I rapporti di Bergoglio con la dittatura argentina. Un articolo di Horacio Verbitsky

Sarà un tema ricorrente nei prossimi giorni e tornerà spesso nel corso del pontificato di Jorge Mario Bergoglio. Anche se, comprensibilmente, viene messo da parte nei talk show celebrativi in corso in queste ore. Ma la questione dei rapporti del cardinale Bergoglio con la dittatura militare argentina è da anni al centro di polemiche. A lanciare la questione a livello internazionale è stato uno dei più importanti giornalisti argentini, Horacio Verbitsky, collaboratore di El Pais, del New York Times, e del Wall Street Journal.

Nel suo libro L’isola del silenzio. Il ruolo della Chiesa nella dittatura argentina (pubblicato in Italia da Fandango) Verbitsky racconta del sequestro da parte dei militari di due gesuiti invisi alla dittatura per il loro impegno nei quartieri più poveri.  Sequestro in qualche misura determinato dal fatto che Bergoglio tolse loro la sua protezione.

Ad chiamare in causa l’allora Superiore provinciale della compagnia di Gesù furono proprio i due sacerdoti i quali, dopo cinque mesi di detenzione e di torture (erano stati rapiti nel maggio del 1976), tornarono in libertà e non entrarono nella lista dei 30mila desaparecidos assassinati tra il 1976 e il 1983 dalla giunta guidata da Jorge Rafael Videla. Orlando Yorio e Francisco Jalics – questi i loro nomi – sostennero che il loro superiore li aveva consegnati ai militari.

     Bergoglio ha sempre respinto queste accuse.
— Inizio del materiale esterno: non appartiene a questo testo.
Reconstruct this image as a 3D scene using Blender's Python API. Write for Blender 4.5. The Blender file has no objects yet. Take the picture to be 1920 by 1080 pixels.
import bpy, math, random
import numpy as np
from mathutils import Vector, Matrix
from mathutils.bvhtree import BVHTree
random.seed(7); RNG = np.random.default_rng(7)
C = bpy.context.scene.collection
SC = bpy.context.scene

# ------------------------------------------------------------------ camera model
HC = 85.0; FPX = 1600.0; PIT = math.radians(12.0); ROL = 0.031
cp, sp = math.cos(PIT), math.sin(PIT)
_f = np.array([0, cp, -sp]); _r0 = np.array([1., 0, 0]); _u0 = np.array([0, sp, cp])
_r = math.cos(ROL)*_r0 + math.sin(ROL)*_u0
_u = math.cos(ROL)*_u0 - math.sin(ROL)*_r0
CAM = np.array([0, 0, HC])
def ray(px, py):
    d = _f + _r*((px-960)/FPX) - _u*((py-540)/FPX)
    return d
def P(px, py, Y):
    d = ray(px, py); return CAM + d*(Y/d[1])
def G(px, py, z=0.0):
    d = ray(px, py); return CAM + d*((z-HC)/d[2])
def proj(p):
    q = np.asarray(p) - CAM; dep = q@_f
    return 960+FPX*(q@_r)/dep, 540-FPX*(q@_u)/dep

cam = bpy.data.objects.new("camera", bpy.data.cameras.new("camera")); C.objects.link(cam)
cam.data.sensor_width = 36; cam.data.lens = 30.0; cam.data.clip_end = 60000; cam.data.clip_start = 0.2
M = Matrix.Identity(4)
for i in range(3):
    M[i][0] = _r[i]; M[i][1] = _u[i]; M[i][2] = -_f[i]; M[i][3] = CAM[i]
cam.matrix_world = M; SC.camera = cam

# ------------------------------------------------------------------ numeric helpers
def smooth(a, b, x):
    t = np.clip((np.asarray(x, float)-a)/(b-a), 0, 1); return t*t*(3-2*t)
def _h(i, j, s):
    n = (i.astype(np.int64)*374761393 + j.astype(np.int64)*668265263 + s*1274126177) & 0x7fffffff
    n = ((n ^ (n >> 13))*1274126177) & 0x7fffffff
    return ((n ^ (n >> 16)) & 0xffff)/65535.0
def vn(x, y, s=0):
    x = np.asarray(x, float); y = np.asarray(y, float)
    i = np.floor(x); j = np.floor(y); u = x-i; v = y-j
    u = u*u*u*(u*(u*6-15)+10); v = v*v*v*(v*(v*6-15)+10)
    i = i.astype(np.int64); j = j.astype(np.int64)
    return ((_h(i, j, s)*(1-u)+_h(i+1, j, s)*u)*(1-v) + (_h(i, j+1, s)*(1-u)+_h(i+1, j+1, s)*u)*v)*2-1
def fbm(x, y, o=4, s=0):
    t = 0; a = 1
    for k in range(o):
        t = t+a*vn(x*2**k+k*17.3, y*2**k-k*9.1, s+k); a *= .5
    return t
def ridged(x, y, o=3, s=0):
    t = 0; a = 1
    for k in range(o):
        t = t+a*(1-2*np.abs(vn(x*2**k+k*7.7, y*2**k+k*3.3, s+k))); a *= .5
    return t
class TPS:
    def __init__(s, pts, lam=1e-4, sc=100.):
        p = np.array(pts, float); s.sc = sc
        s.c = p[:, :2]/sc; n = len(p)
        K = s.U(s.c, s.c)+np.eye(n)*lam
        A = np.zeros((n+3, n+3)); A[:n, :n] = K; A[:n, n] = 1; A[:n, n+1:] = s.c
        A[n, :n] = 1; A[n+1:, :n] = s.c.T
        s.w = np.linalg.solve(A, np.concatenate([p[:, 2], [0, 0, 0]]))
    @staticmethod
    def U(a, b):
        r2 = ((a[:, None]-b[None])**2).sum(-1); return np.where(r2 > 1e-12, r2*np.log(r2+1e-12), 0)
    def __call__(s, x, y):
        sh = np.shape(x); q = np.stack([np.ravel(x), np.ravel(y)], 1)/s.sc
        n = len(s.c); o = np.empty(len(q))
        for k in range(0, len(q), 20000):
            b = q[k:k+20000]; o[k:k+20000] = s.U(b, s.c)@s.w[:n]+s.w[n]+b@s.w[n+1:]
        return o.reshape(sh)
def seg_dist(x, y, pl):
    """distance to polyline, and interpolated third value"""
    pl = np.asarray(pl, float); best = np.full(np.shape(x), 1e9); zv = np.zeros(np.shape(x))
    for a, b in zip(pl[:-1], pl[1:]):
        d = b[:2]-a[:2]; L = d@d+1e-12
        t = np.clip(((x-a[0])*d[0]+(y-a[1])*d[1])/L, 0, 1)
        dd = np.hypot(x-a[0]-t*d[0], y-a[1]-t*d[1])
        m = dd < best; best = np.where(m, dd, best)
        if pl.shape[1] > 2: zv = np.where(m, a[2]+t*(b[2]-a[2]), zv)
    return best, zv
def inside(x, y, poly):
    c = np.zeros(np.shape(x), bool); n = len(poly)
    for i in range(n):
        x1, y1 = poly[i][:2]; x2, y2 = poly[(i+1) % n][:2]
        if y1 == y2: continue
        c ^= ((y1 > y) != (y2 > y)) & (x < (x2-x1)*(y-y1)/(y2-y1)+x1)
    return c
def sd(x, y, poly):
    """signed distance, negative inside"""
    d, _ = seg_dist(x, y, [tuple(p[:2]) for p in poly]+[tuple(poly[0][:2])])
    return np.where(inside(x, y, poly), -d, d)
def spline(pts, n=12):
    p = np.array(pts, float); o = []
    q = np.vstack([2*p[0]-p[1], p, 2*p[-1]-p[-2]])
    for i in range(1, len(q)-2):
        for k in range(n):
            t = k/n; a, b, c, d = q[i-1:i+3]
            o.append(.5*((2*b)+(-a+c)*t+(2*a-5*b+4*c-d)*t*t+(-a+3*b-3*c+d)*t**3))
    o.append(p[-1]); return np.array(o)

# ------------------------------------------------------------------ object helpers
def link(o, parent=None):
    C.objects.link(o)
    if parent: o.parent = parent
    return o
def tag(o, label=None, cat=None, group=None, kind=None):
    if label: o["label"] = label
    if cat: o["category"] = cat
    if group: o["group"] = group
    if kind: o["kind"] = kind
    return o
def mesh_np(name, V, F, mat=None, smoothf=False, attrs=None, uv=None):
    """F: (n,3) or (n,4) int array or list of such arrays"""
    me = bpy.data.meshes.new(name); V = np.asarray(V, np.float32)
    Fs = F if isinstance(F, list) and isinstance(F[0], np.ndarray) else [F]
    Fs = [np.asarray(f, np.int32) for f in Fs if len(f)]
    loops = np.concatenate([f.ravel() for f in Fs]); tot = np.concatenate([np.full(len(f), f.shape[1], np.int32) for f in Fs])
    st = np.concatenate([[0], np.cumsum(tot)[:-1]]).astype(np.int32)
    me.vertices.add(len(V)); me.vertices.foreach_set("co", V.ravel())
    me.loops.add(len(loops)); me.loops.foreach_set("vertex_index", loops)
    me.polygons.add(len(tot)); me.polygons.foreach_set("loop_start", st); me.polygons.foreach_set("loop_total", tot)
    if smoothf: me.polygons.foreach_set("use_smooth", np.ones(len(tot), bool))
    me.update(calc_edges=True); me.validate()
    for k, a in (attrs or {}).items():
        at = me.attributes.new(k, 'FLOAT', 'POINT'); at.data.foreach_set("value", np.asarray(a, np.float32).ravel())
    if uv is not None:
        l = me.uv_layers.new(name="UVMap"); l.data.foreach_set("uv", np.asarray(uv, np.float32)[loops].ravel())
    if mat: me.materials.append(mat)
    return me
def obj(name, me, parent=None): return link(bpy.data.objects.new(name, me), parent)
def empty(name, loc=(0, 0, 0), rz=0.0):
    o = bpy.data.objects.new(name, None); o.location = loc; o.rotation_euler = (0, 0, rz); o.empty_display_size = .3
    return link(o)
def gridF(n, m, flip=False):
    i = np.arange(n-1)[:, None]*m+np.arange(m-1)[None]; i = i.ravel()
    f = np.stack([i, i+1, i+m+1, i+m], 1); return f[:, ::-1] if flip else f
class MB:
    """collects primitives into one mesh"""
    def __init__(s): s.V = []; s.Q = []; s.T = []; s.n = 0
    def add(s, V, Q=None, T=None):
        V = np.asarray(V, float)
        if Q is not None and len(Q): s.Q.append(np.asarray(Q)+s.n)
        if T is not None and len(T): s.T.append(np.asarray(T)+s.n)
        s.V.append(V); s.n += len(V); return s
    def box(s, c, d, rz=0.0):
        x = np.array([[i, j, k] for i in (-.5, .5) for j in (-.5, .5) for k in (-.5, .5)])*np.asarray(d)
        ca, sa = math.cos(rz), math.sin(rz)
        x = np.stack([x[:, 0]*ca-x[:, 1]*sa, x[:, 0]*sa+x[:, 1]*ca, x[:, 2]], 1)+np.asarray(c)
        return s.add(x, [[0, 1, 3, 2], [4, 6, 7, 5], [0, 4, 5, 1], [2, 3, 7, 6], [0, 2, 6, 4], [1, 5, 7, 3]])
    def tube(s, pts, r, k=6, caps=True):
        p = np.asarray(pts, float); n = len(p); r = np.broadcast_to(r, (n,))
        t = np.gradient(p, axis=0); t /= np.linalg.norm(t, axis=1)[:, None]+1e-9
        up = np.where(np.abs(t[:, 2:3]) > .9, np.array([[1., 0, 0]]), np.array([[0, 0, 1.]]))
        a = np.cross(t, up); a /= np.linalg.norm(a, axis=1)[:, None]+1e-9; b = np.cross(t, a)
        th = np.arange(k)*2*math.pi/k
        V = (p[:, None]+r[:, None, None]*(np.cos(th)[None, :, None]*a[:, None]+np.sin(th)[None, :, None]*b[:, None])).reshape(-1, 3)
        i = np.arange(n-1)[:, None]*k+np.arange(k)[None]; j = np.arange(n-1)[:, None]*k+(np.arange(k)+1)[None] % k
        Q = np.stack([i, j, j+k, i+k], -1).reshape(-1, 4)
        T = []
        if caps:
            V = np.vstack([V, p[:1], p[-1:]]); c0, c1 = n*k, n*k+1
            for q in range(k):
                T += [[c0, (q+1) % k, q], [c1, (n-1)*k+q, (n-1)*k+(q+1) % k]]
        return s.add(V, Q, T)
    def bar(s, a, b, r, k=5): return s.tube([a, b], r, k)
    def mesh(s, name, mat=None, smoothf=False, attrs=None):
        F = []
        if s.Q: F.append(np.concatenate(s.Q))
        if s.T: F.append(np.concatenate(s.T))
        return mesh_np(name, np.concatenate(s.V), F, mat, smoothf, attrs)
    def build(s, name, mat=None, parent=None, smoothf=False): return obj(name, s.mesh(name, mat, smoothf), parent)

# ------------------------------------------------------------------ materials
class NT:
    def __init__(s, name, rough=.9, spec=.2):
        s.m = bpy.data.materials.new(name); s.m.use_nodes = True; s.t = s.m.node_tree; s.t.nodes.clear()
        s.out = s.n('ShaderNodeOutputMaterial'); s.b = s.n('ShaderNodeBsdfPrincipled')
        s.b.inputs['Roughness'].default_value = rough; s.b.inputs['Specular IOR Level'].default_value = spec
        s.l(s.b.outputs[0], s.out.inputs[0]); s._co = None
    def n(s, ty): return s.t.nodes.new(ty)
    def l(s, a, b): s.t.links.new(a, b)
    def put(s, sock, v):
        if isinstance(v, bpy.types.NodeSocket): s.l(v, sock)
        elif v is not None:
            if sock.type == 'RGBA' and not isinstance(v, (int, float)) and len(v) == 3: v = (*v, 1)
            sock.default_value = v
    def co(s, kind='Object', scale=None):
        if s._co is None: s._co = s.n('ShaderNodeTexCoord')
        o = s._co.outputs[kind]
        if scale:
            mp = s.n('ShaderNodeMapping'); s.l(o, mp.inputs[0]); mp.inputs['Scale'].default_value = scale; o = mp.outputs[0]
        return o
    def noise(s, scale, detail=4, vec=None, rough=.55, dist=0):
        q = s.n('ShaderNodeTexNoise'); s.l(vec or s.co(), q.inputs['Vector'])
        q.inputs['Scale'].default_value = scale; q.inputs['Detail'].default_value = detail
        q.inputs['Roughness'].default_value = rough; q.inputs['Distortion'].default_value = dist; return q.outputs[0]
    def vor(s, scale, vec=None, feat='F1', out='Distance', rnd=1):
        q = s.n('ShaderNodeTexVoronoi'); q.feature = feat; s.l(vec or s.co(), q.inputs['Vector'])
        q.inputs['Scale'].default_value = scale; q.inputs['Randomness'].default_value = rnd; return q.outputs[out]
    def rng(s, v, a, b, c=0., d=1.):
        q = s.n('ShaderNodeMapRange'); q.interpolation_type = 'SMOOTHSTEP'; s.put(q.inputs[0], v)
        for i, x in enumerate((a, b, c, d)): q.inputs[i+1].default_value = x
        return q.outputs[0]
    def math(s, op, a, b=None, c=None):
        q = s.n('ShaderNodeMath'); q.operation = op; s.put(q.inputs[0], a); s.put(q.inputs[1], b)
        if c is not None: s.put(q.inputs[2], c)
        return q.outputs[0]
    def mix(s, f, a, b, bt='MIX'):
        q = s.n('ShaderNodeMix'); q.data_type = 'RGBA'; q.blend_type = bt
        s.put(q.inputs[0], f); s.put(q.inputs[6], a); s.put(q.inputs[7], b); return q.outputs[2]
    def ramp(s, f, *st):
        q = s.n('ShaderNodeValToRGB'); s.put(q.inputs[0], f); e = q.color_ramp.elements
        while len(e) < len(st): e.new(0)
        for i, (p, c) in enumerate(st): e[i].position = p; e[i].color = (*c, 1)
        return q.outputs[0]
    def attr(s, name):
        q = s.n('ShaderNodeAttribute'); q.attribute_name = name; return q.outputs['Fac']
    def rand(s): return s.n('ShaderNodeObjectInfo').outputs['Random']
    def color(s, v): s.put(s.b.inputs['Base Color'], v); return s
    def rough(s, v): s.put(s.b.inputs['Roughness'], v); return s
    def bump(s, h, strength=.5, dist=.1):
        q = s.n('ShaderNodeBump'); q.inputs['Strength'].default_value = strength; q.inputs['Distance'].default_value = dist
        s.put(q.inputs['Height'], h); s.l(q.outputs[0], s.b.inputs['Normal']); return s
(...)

Altri testimoni hanno sostenuto che si impegnò per sottrarre altri perseguitati politici dalle mani degli aguzzini.

   Nel 2010, quando da poco era uscito Il gesuita, un libro autobiografico nel quale l’attuale pontefice parlava anche dell’epoca della dittatura, Verbitsky scrisse per il quotidiano argentino al quale collabora, Pagina 12, un articolo – intitolato “Operacion conclave” – nel quale sosteneva che la principale finalità dell’autobiografia di Bergoglio era ricostruire un’immagine adeguata ad aspirare alla successione di Benedetto XVI.

    di Horacio Verbitsky

“L’arcivescovo di Buenos Aires ha da poco pubblicato la sua autobiografia, Il gesuita. L’obiettivo di Bergoglio è soprattutto respingere le accuse di aver collaborato con la dittatura quando ricopriva l’incarico di superiore provinciale della Compagnia di Gesù. I sacerdoti Orlando Yorio e Francisco Jalics lo accusano di averli consegnati ai militari”.
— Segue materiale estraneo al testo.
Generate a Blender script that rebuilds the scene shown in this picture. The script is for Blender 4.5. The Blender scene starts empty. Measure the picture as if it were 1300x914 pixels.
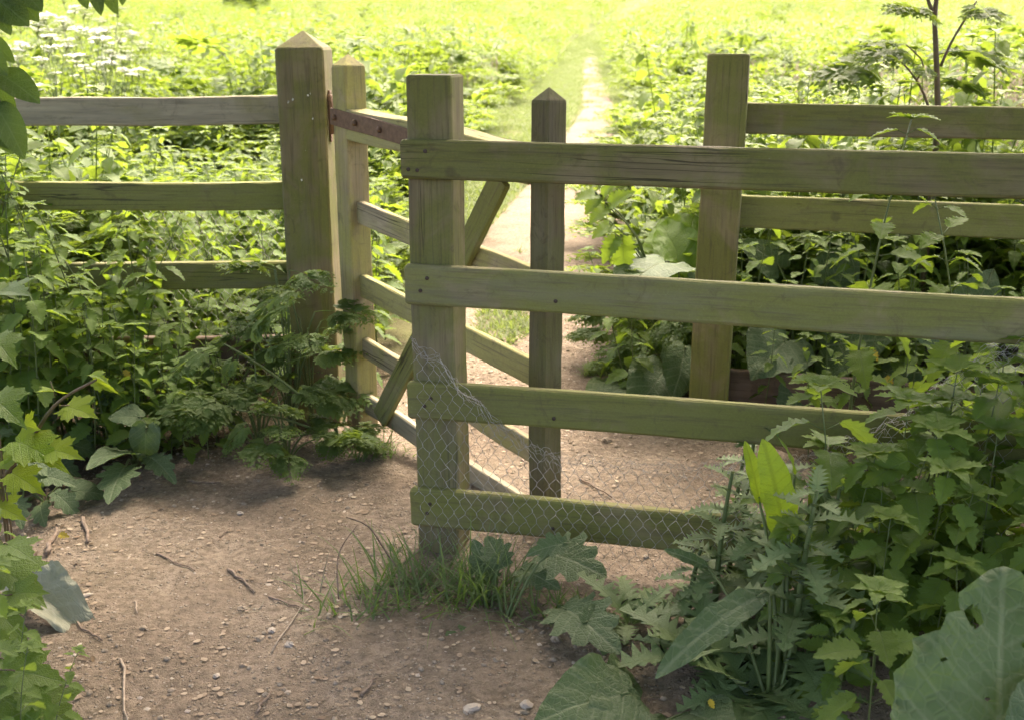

Yorio e Jalics restarono sequestrati per cinque mesi a partire dal maggio del 1976. Nella stessa operazione l’esercito arrestò anche quattro catechiste e i mariti di due di loro. Non sono mai stati ritrovati. Tra loro c’era Mónica Candelaria Mignone, figlia di Emilio Mignone, che nel 1979 ha fondato il Center of legal and social studies, un’organizzazione non governativa impegnata a proteggere e a rafforzare i diritti umani e la democrazia in Argentina.
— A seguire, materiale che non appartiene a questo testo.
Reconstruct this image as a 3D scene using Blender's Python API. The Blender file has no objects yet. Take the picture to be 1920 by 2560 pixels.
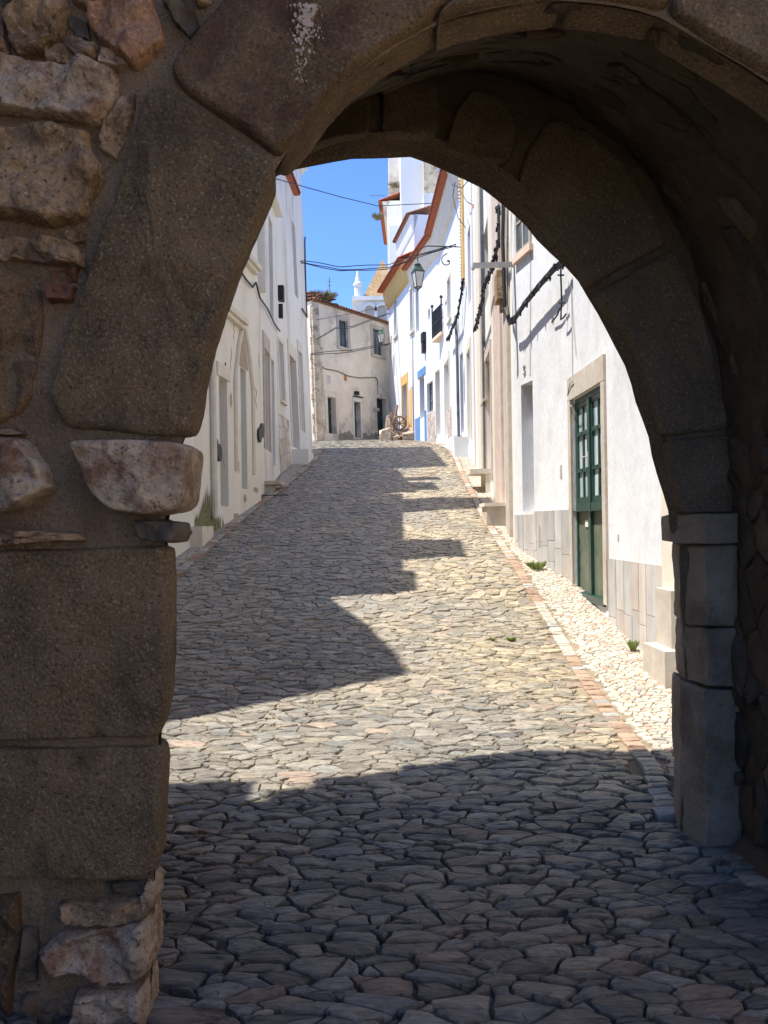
import bpy, math, random
import numpy as np
from mathutils import Vector, noise
random.seed(7)
S = bpy.context.scene
F = 2070.0; CX = 960.0; HY = 1310.0; EYE = 1.55; ROLL = 0.015
# ---------------------------------------------------------------- camera
cd = bpy.data.cameras.new('camera'); cam = bpy.data.objects.new('camera', cd); S.collection.objects.link(cam)
cd.sensor_fit = 'VERTICAL'; cd.sensor_height = 36.0; cd.lens = F/2560*36.0
cd.shift_y = (HY-1280)/2560; cd.clip_start = 0.05; cd.clip_end = 3000
cam.location = (0, 0, EYE)
from mathutils import Matrix
cam.rotation_euler = (Matrix.Rotation(math.radians(90), 3, 'X') @ Matrix.Rotation(-ROLL, 3, 'Z')).to_euler()
S.camera = cam
# ---------------------------------------------------------------- light
SUNV = Vector((-0.43, -0.10, 1.0)).normalized()
EL = math.asin(SUNV.z); AZ = math.atan2(SUNV.x, SUNV.y)
w = bpy.data.worlds.new("World"); S.world = w; w.use_nodes = True
nt = w.node_tree; bg = nt.nodes['Background']
sky = nt.nodes.new('ShaderNodeTexSky'); sky.sky_type = 'NISHITA'; sky.sun_disc = False
sky.sun_elevation = EL; sky.sun_rotation = AZ; sky.air_density = .7; sky.dust_density = 0.0; sky.ozone_density = 3.0; sky.altitude = 400
tint = nt.nodes.new('ShaderNodeMix'); tint.data_type = 'RGBA'; tint.blend_type = 'MULTIPLY'; tint.inputs[0].default_value = 1.0
tint.inputs[7].default_value = (0.69, 0.875, 1.11, 1); nt.links.new(sky.outputs[0], tint.inputs[6]); nt.links.new(tint.outputs[2], bg.inputs[0]); bg.inputs[1].default_value = 0.15
sd = bpy.data.lights.new('sun', 'SUN'); sd.energy = 4.2; sd.angle = math.radians(0.55); sd.color = (1.0, 0.95, 0.87)
sun = bpy.data.objects.new('sun', sd); S.collection.objects.link(sun)
sun.rotation_euler = (-SUNV).to_track_quat('-Z', 'Y').to_euler(); sun.location = (-20, -5, 50)
S.view_settings.view_transform = 'Standard'; S.view_settings.look = 'None'
S.view_settings.exposure = 1.08; S.view_settings.gamma = 1.0
S.render.engine = 'CYCLES'
S.cycles.max_bounces = 8; S.cycles.diffuse_bounces = 6

# ---------------------------------------------------------------- projection helpers (photo pixel -> world point at a distance)
ca, sa = math.cos(ROLL), math.sin(ROLL)
def K(px, py):
    x = px-CX; y = HY-py
    return (x*ca+y*sa)/F, (-x*sa+y*ca)/F
def U(px, py, d):
    k, l = K(px, py); return Vector((k*d, d, EYE+l*d))
ZD = [-40, 0, 4.2, 5.3, 6.5, 7.6, 8.7, 9.8, 11.2, 14.5, 18, 24.2, 28, 36, 42, 60, 400]
ZZ = [0, 0, 0.0, .05, .16, .29, .45, .65, .92, 1.56, 2.25, 3.46, 4.12, 5.16, 5.9, 6.9, 8]
_xs = np.linspace(-40, 100, 1401); _zs = np.interp(_xs, ZD, ZZ)
_k = np.ones(13)/13; _zs = np.convolve(np.pad(_zs, 6, 'edge'), _k, 'valid')
def zg(d): return float(np.interp(d, _xs, _zs))
def G(px, py):
    k, l = K(px, py); d = 1.5
    while d < 80 and EYE+l*d > zg(d): d += .02
    return Vector((k*d, d, zg(d)))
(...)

Nel libro Bergoglio dice di aver fatto il possibile per liberare i due sacerdoti. Ma ci sono vari documenti che dimostrano il contrario. In ogni caso, conclude Página 12, le polemiche che hanno colpito il papa nelle ultime settimane potrebbero causare sviluppi inattesi nei vertici della chiesa. E Bergoglio ha bisogno di uno stato di servizio immacolato per poter aspirare al pontificato.